> What you will do: Without including any images, reproduce each entry exactly.

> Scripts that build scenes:
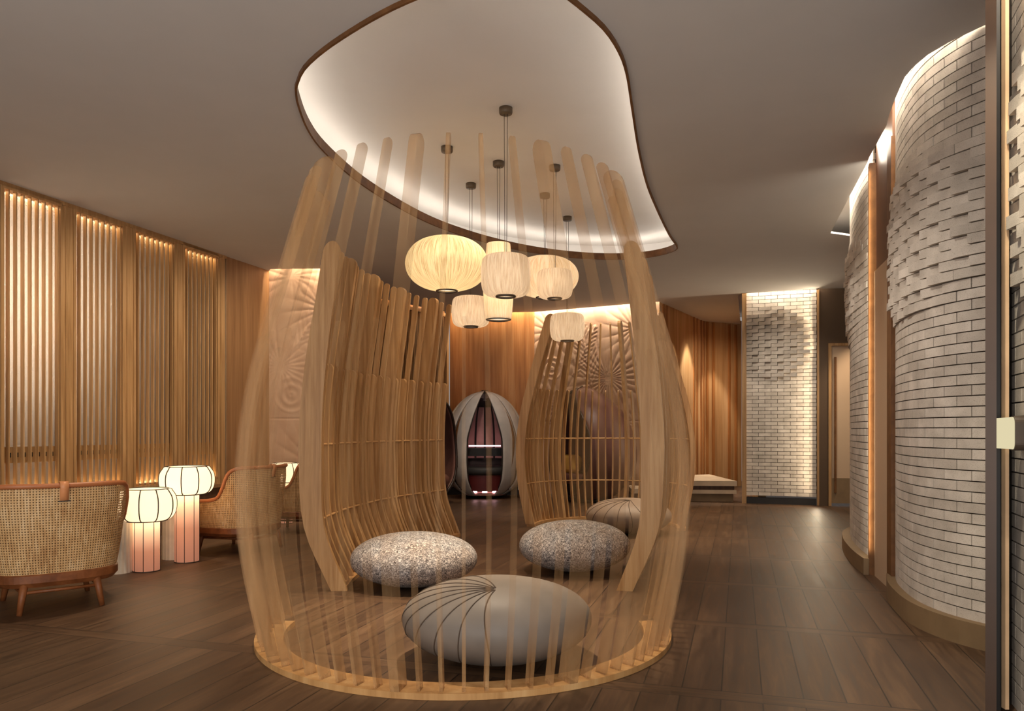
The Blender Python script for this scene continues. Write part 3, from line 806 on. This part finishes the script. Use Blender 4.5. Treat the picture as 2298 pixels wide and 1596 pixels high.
column_lamp('dim ribbed lamp far back before the carved wall, between the two far armchairs', (-2.80,9.35,0), .50, .24, .09, .19, COLUMN, energy=2.5)

# ------------------------------------------------------------------ fluted side tables
def side_table(label, loc, r, h, tr, rz=0):
    t = thing('side_table', label, 'side table', loc, rz, 'fluted column side tables')
    m = M(); lathe(m, [(r, 0), (r, h-.02)], 192, fn=lambda a, z: 1 + .05*abs(math.sin(a*9)), cap=False); m.build('fluted_base', WHITE, t)
    m = M(); lathe(m, [(.001, h-.02), (tr-.006, h-.02), (tr, h-.014), (tr, h-.004), (tr-.006, h), (.001, h)], 64, cap=False); m.build('table_top', WHITE, t)
side_table('pale fluted side table mostly hidden behind the front cane chair', (-3.18,6.12,0), .10, .50, .20)
side_table('pale fluted side table standing between the short and the tall column lamps', (-3.02,6.78,0), .10, .45, .17)
side_table('slim white fluted side table between the two far armchairs', (-3.03,8.98,0), .085, .52, .16)

# ------------------------------------------------------------------ cane tub chairs
def make_chair(label, loc, rz):
    t = thing('cane_armchair', label, 'armchair', loc, rz, 'cane tub armchairs')
    A = 2.15
    def plan(s, sc_=1.0):
        a = s*A; sx = math.sin(a); cy_ = math.cos(a)
        x = .415*(abs(sx)**.72)*(1 if sx > 0 else -1) if abs(a) < PI/2 else (.415 - .02*(abs(a)-PI/2))*(1 if s > 0 else -1)
        y = -.34*(abs(cy_)**.72) if abs(a) < PI/2 else (abs(a)-PI/2)*.66
        return x*sc_, y*sc_
    hs = [(0,.80),(.35,.80),(.5,.785),(.58,.74),(.645,.62),(.70,.535),(.76,.505),(.88,.49),(.95,.45),(1,.30)]
    hh = lambda s: smooth_tab(hs, abs(s))
    NSG, NV = 72, 16; m = M(); vs = []; uv = []; rim = []; low = []
    Ls = 0; prev = None
    for i in range(NSG+1):
        s = -1+2*i/NSG; x, y = plan(s)
        if prev: Ls += math.hypot(x-prev[0], y-prev[1])
        prev = (x, y); zt = hh(s)
        for j in range(NV+1):
            f = j/NV; z = .235+(zt-.235)*f; sc_ = .86+.15*min(1, (z-.235)/.45)**.75
            vs.append((x*sc_, y*sc_, z)); uv.append((Ls, z))
        sc_ = .86+.15*min(1, (zt-.235)/.45)**.75; rim.append((x*sc_, y*sc_, zt)); low.append((x*.86, y*.86, .235))
    m.add(vs, [(i*(NV+1)+j, (i+1)*(NV+1)+j, (i+1)*(NV+1)+j+1, i*(NV+1)+j+1) for i in range(NSG) for j in range(NV)], True)
    m.build('cane_shell', CANE, t, uv=uv)
    # upholstered lining inside the shell
    m = M(); vs = []
    for i in range(NSG+1):
        s = -1+2*i/NSG; x, y = plan(s); zt = hh(s)-.012
        for j in range(9):
            f = j/8; z = .25+(zt-.25)*f; sc_ = (.86+.15*min(1, (z-.235)/.45)**.75)*(.90-.05*math.sin(PI*f)); vs.append((x*sc_, y*sc_, z))
    m.add(vs, [(i*9+j, i*9+j+1, (i+1)*9+j+1, (i+1)*9+j) for i in range(NSG) for j in range(8)], True)
    m.build('lining', LINING, t)
    m = M(); tube(m, rim, .017, 8); m.build('rim', LEATHER, t)
    m = M(); pts = []
    foot = [plan(-1+2*i/40, .89) for i in range(41)]
    y1 = foot[0][1]; foot = foot + [(foot[-1][0]*(1-2*k/10), y1+.03*math.sin(PI*k/10)) for k in range(1, 10)]
    n = len(foot); sl = []
    for sc_, z in ((.93,.165),(1.0,.195),(1.0,.24),(.97,.25)): sl += [(x*sc_, y*sc_, z) for x, y in foot]
    m.add(sl, [(r*n+i, r*n+(i+1) % n, (r+1)*n+(i+1) % n, (r+1)*n+i) for r in range(3) for i in range(n)] + [tuple(reversed(range(n))), tuple(range(3*n, 4*n))], False)
    m.build('seat_frame', W_CHAIR, t)
    m = M(); sl = []
    for sc_, z in ((.86,.25),(.92,.29),(.92,.36),(.86,.39),(.5,.40)): sl += [(x*sc_*.96, y*sc_*.96, z) for x, y in foot]
    m.add(sl, [(r*n+i, r*n+(i+1) % n, (r+1)*n+(i+1) % n, (r+1)*n+i) for r in range(4) for i in range(n)] + [tuple(range(4*n, 5*n))], True)
    m.build('seat_cushion', CREAM, t)
    legs = [(-.20,-.25),(.20,-.25),(-.22,.27),(.22,.27)]
    for lx, ly in legs:
        m = M(); ex, ey = lx*1.15, ly*1.1
        tube(m, [(lx,ly,.19),(lx+(ex-lx)*.5,ly+(ey-ly)*.5,.10),(ex,ey,0)], lambda f: .026-.010*f, 10); m.build('leg', W_CHAIR, t)
    for a, b in ((0,1),(0,2),(1,3)):
        m = M(); tube(m, [(legs[a][0]*1.05, legs[a][1]*1.04, .135), (legs[b][0]*1.05, legs[b][1]*1.04, .135)], .011, 8); m.build('stretcher', W_CHAIR, t)
    m = M(); yb = -.343
    pr_ = [(.035,.80),(.02,.822),(-.006,.825),(-.024,.812),(-.026,.785),(-.016,.76),(-.010,.70)]
    vs = []
    for o_, z in pr_: vs += [(-.024, yb+o_, z), (.024, yb+o_, z)]
    m.add(vs, [(2*k, 2*k+1, 2*k+3, 2*k+2) for k in range(6)], True)
    o = m.build('leather_strap', LEATHER2, t); md = o.modifiers.new('thick', 'SOLIDIFY'); md.thickness = .004; md.offset = 0
    m = M(); box(m, -.036, .036, yb-.016, yb-.006, .700, .706); m.build('strap_bar', BLACK, o)
    return t
ch = make_chair('cane-back armchair at the left edge, seen from behind with tan leather strap', (-3.04,5.03,0), math.radians(40))
dup(ch, (-2.60,7.30,0), math.radians(72), 'cane armchair behind the see-through fins, right of the tall column lamp')
dup(ch, (-2.42,8.70,0), math.radians(80), 'cane armchair farthest back, before the carved wall, cut off by the wooden panel')

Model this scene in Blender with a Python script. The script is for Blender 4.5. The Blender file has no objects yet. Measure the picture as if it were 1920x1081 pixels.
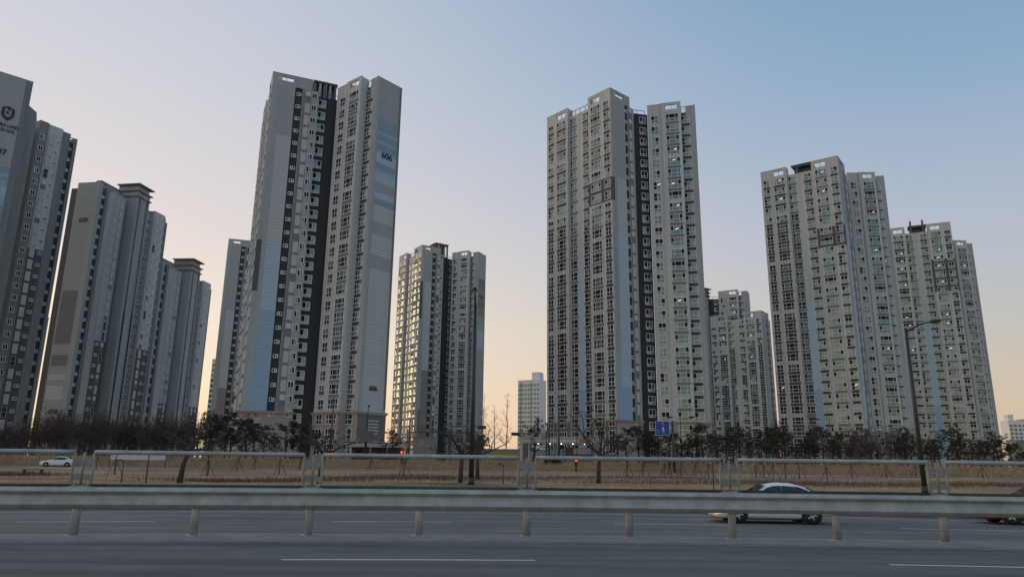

> Output for this exercise:
The Blender Python script for this scene continues. Write part 3, from line 806 on. This part finishes the script. Use Blender 4.5. Treat the picture as 2298 pixels wide and 1596 pixels high.
column_lamp('dim ribbed lamp far back before the carved wall, between the two far armchairs', (-2.80,9.35,0), .50, .24, .09, .19, COLUMN, energy=2.5)

# ------------------------------------------------------------------ fluted side tables
def side_table(label, loc, r, h, tr, rz=0):
    t = thing('side_table', label, 'side table', loc, rz, 'fluted column side tables')
    m = M(); lathe(m, [(r, 0), (r, h-.02)], 192, fn=lambda a, z: 1 + .05*abs(math.sin(a*9)), cap=False); m.build('fluted_base', WHITE, t)
    m = M(); lathe(m, [(.001, h-.02), (tr-.006, h-.02), (tr, h-.014), (tr, h-.004), (tr-.006, h), (.001, h)], 64, cap=False); m.build('table_top', WHITE, t)
side_table('pale fluted side table mostly hidden behind the front cane chair', (-3.18,6.12,0), .10, .50, .20)
side_table('pale fluted side table standing between the short and the tall column lamps', (-3.02,6.78,0), .10, .45, .17)
side_table('slim white fluted side table between the two far armchairs', (-3.03,8.98,0), .085, .52, .16)

# ------------------------------------------------------------------ cane tub chairs
def make_chair(label, loc, rz):
    t = thing('cane_armchair', label, 'armchair', loc, rz, 'cane tub armchairs')
    A = 2.15
    def plan(s, sc_=1.0):
        a = s*A; sx = math.sin(a); cy_ = math.cos(a)
        x = .415*(abs(sx)**.72)*(1 if sx > 0 else -1) if abs(a) < PI/2 else (.415 - .02*(abs(a)-PI/2))*(1 if s > 0 else -1)
        y = -.34*(abs(cy_)**.72) if abs(a) < PI/2 else (abs(a)-PI/2)*.66
        return x*sc_, y*sc_
    hs = [(0,.80),(.35,.80),(.5,.785),(.58,.74),(.645,.62),(.70,.535),(.76,.505),(.88,.49),(.95,.45),(1,.30)]
    hh = lambda s: smooth_tab(hs, abs(s))
    NSG, NV = 72, 16; m = M(); vs = []; uv = []; rim = []; low = []
    Ls = 0; prev = None
    for i in range(NSG+1):
        s = -1+2*i/NSG; x, y = plan(s)
        if prev: Ls += math.hypot(x-prev[0], y-prev[1])
        prev = (x, y); zt = hh(s)
        for j in range(NV+1):
            f = j/NV; z = .235+(zt-.235)*f; sc_ = .86+.15*min(1, (z-.235)/.45)**.75
            vs.append((x*sc_, y*sc_, z)); uv.append((Ls, z))
        sc_ = .86+.15*min(1, (zt-.235)/.45)**.75; rim.append((x*sc_, y*sc_, zt)); low.append((x*.86, y*.86, .235))
    m.add(vs, [(i*(NV+1)+j, (i+1)*(NV+1)+j, (i+1)*(NV+1)+j+1, i*(NV+1)+j+1) for i in range(NSG) for j in range(NV)], True)
    m.build('cane_shell', CANE, t, uv=uv)
    # upholstered lining inside the shell
    m = M(); vs = []
    for i in range(NSG+1):
        s = -1+2*i/NSG; x, y = plan(s); zt = hh(s)-.012
        for j in range(9):
            f = j/8; z = .25+(zt-.25)*f; sc_ = (.86+.15*min(1, (z-.235)/.45)**.75)*(.90-.05*math.sin(PI*f)); vs.append((x*sc_, y*sc_, z))
    m.add(vs, [(i*9+j, i*9+j+1, (i+1)*9+j+1, (i+1)*9+j) for i in range(NSG) for j in range(8)], True)
    m.build('lining', LINING, t)
    m = M(); tube(m, rim, .017, 8); m.build('rim', LEATHER, t)
    m = M(); pts = []
    foot = [plan(-1+2*i/40, .89) for i in range(41)]
    y1 = foot[0][1]; foot = foot + [(foot[-1][0]*(1-2*k/10), y1+.03*math.sin(PI*k/10)) for k in range(1, 10)]
    n = len(foot); sl = []
    for sc_, z in ((.93,.165),(1.0,.195),(1.0,.24),(.97,.25)): sl += [(x*sc_, y*sc_, z) for x, y in foot]
    m.add(sl, [(r*n+i, r*n+(i+1) % n, (r+1)*n+(i+1) % n, (r+1)*n+i) for r in range(3) for i in range(n)] + [tuple(reversed(range(n))), tuple(range(3*n, 4*n))], False)
    m.build('seat_frame', W_CHAIR, t)
    m = M(); sl = []
    for sc_, z in ((.86,.25),(.92,.29),(.92,.36),(.86,.39),(.5,.40)): sl += [(x*sc_*.96, y*sc_*.96, z) for x, y in foot]
    m.add(sl, [(r*n+i, r*n+(i+1) % n, (r+1)*n+(i+1) % n, (r+1)*n+i) for r in range(4) for i in range(n)] + [tuple(range(4*n, 5*n))], True)
    m.build('seat_cushion', CREAM, t)
    legs = [(-.20,-.25),(.20,-.25),(-.22,.27),(.22,.27)]
    for lx, ly in legs:
        m = M(); ex, ey = lx*1.15, ly*1.1
        tube(m, [(lx,ly,.19),(lx+(ex-lx)*.5,ly+(ey-ly)*.5,.10),(ex,ey,0)], lambda f: .026-.010*f, 10); m.build('leg', W_CHAIR, t)
    for a, b in ((0,1),(0,2),(1,3)):
        m = M(); tube(m, [(legs[a][0]*1.05, legs[a][1]*1.04, .135), (legs[b][0]*1.05, legs[b][1]*1.04, .135)], .011, 8); m.build('stretcher', W_CHAIR, t)
    m = M(); yb = -.343
    pr_ = [(.035,.80),(.02,.822),(-.006,.825),(-.024,.812),(-.026,.785),(-.016,.76),(-.010,.70)]
    vs = []
    for o_, z in pr_: vs += [(-.024, yb+o_, z), (.024, yb+o_, z)]
    m.add(vs, [(2*k, 2*k+1, 2*k+3, 2*k+2) for k in range(6)], True)
    o = m.build('leather_strap', LEATHER2, t); md = o.modifiers.new('thick', 'SOLIDIFY'); md.thickness = .004; md.offset = 0
    m = M(); box(m, -.036, .036, yb-.016, yb-.006, .700, .706); m.build('strap_bar', BLACK, o)
    return t
ch = make_chair('cane-back armchair at the left edge, seen from behind with tan leather strap', (-3.04,5.03,0), math.radians(40))
dup(ch, (-2.60,7.30,0), math.radians(72), 'cane armchair behind the see-through fins, right of the tall column lamp')
dup(ch, (-2.42,8.70,0), math.radians(80), 'cane armchair farthest back, before the carved wall, cut off by the wooden panel')

Model this scene in Blender with a Python script. The script is for Blender 4.5. The Blender file has no objects yet. Measure the picture as if it were 1920x1081 pixels.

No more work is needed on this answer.